A metaphor is a comparison the author makes between two unlike things in order to help you understand something you don’t know by comparing it to something you do know.  In this case, you have to understand what an anvil is.

An anvil is a tool that was historically used by blacksmiths.  It is made of metal and was very heavy.  It was shaped kind of like a triangular block, although the ends were flared.  The edges were sharp.  I have included a link so that you can look at a picture because it is easier to see the picture than for me to try to describe it!  A prairie, on the other hand, was a large grass land.  When grass dies in the summer it gets very hard and actually sharp.  Basically, the author is saying that the grass became sharp when it died.  The answer to your question is actually sort of in the next line after your quote.

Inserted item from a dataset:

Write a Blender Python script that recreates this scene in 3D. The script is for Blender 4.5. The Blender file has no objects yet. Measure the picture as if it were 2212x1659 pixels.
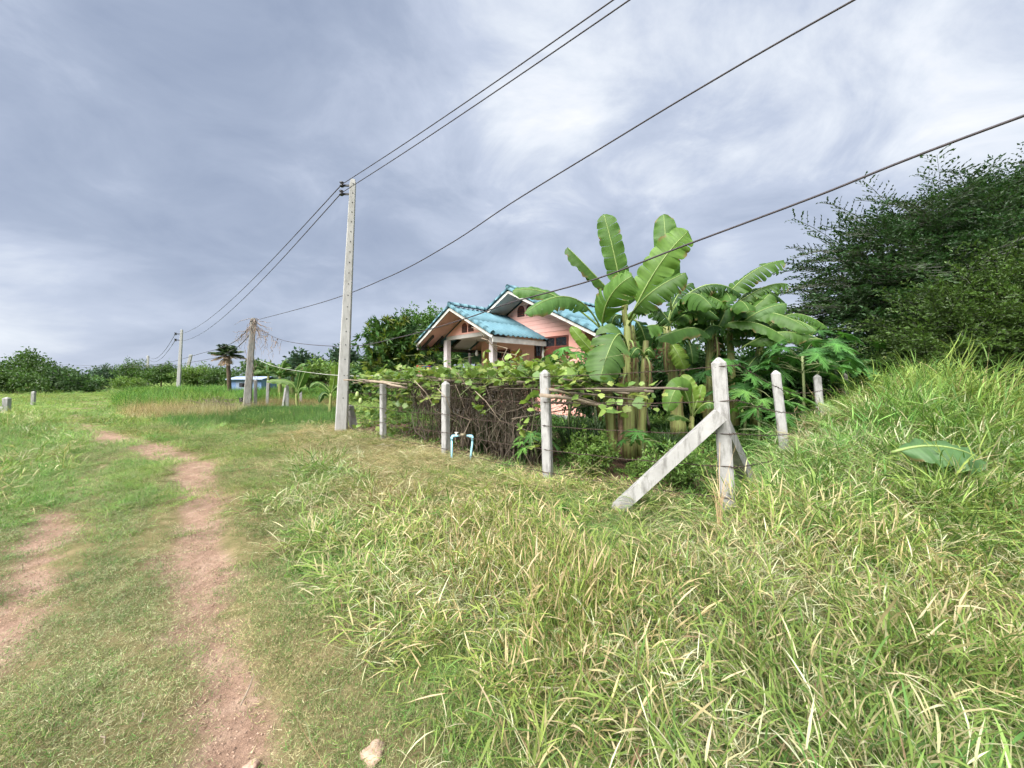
import bpy, math, random
import numpy as np
from mathutils import Vector, Matrix

rng = np.random.default_rng(11)
random.seed(11)
S = bpy.context.scene
COL = S.collection
R = math.radians

# ---------------------------------------------------------------- camera
cam_d = bpy.data.cameras.new('camera'); cam = bpy.data.objects.new('camera', cam_d); COL.objects.link(cam)
cam.location = (0, 0, 1.5); cam.rotation_euler = (R(90), 0, 0)
cam_d.sensor_width = 36; cam_d.lens = 13.53; cam_d.shift_y = -0.0052
cam_d.clip_start = 0.05; cam_d.clip_end = 6000
S.camera = cam

# ---------------------------------------------------------------- sky
SUN_DIR = Vector((-0.38, -0.50, 0.78)).normalized()
sun_el = math.asin(SUN_DIR.z); sun_az = math.atan2(SUN_DIR.x, SUN_DIR.y)
W = bpy.data.worlds.new('World'); S.world = W; W.use_nodes = True
nt = W.node_tree; nt.nodes.clear()
def N(t, **k):
    n = nt.nodes.new(t)
    for a, b in k.items(): setattr(n, a, b)
    return n
def L(a, b): nt.links.new(a, b)
def mth(op, a, b=None, c=None, clamp=False):
    n = N('ShaderNodeMath', operation=op); n.use_clamp = clamp
    for i, v in enumerate((a, b, c)):
        if v is None: continue
        if isinstance(v, (int, float)): n.inputs[i].default_value = v
        else: L(v, n.inputs[i])
    return n.outputs[0]
def vm(op, a, b=None):
    n = N('ShaderNodeVectorMath', operation=op)
    for i, v in enumerate((a, b)):
        if v is None: continue
        if isinstance(v, (tuple, list)): n.inputs[i].default_value = v
        else: L(v, n.inputs[i])
    return n
out = N('ShaderNodeOutputWorld'); bg = N('ShaderNodeBackground')
sky = N('ShaderNodeTexSky', sky_type='NISHITA'); sky.sun_disc = False
sky.sun_elevation = sun_el; sky.sun_rotation = sun_az; sky.air_density = 1.0; sky.dust_density = 2.0
tc = N('ShaderNodeTexCoord')
d = tc.outputs['Generated']
sep = N('ShaderNodeSeparateXYZ'); L(d, sep.inputs[0])
zc = mth('ADD', mth('MAXIMUM', sep.outputs[2], 0.0), 0.34)
px = mth('DIVIDE', sep.outputs[0], zc); py = mth('DIVIDE', sep.outputs[1], zc)
comb = N('ShaderNodeCombineXYZ'); L(px, comb.inputs[0]); L(py, comb.inputs[1])
mp = N('ShaderNodeMapping'); mp.inputs['Rotation'].default_value = (0, 0, R(33)); mp.inputs['Scale'].default_value = (0.62, 1.35, 1.0)
mp.inputs['Location'].default_value = (3.1, 1.7, 0.4)
L(comb.outputs[0], mp.inputs[0])
def noise(vec, scale, detail, rough, dist=0.0):
    n = N('ShaderNodeTexNoise'); n.inputs['Scale'].default_value = scale; n.inputs['Detail'].default_value = detail
    n.inputs['Roughness'].default_value = rough; n.inputs['Distortion'].default_value = dist
    L(vec, n.inputs['Vector']); return n.outputs[0]
n1 = noise(mp.outputs[0], 1.15, 6, 0.5, 0.3)      # broad cloud sheets
n2 = noise(comb.outputs[0], 3.0, 8, 0.6, 0.5)      # ragged edges
def lobe(p, sharp, amp):
    v = Vector(((p[0]-1106)/831, 1.0, (818-p[1])/831)).normalized()
    dn = vm('DOT_PRODUCT', d, tuple(v)).outputs['Value']
    return mth('MULTIPLY', mth('POWER', mth('MAXIMUM', dn, 0.0), sharp), amp)
elev = mth('MULTIPLY', mth('MAXIMUM', sep.outputs[2], 0.0), 2.6, clamp=True)      # thin detail washes out low in the sky
b = mth('ADD', mth('MULTIPLY', mth('SUBTRACT', n1, 0.5), 1.08), mth('MULTIPLY', mth('SUBTRACT', n2, 0.5), mth('ADD', mth('MULTIPLY', elev, 0.75), 0.2)))
for p, sh, am in (((1230, 40), 26, 0.38), ((1980, 230), 30, 0.18), ((1560, 560), 500, 0.20), ((640, 330), 16, -0.20),
                  ((90, 640), 130, 0.10), ((20, 60), 60, 0.12), ((1450, 330), 60, -0.10), ((430, 560), 30, -0.12), ((40, 440), 40, -0.16), ((1180, 560), 120, 0.14)):
    b = mth('ADD', b, lobe(p, sh, am))
b = mth('ADD', b, mth('ADD', mth('MULTIPLY', mth('SUBTRACT', 1.0, elev), 0.15), 0.47), clamp=True)
ramp = N('ShaderNodeValToRGB'); L(b, ramp.inputs[0])
e = ramp.color_ramp.elements
e[0].position = 0.08; e[0].color = (0.290, 0.350, 0.480, 1)
e[1].position = 0.95; e[1].color = (0.93, 0.94, 0.98, 1)
for pos, c in ((0.36, (0.375, 0.438, 0.570, 1)), (0.60, (0.515, 0.577, 0.71, 1)), (0.78, (0.74, 0.79, 0.87, 1))):
    q = e.new(pos); q.color = c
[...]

The grass turns brittle and brown, and it cracks beneath your feet. There are green belts along the rivers and creeks, linear groves of hickory and pecan, willow and witch hazel.

When the grass dies, it becomes sharp, and if it is closer together it is as sharp as the edge of an anvil.  When the writer makes this metaphor, it is with the assumption that the reader knows what an anvil is (and what a prairie is).  Picture the prickly sensation of dead grass, exaggerated by the fact that prairie grass is somewhat sterner stuff.  Then you have your almost dangerously sharp edged dead prairie grass.

Images like this help to establish a mood.  Like the dead prairie grass and the myth, the Kiowa culture is dying out or in danger of dying out.  Thus we end where we began—with death, at a cemetery.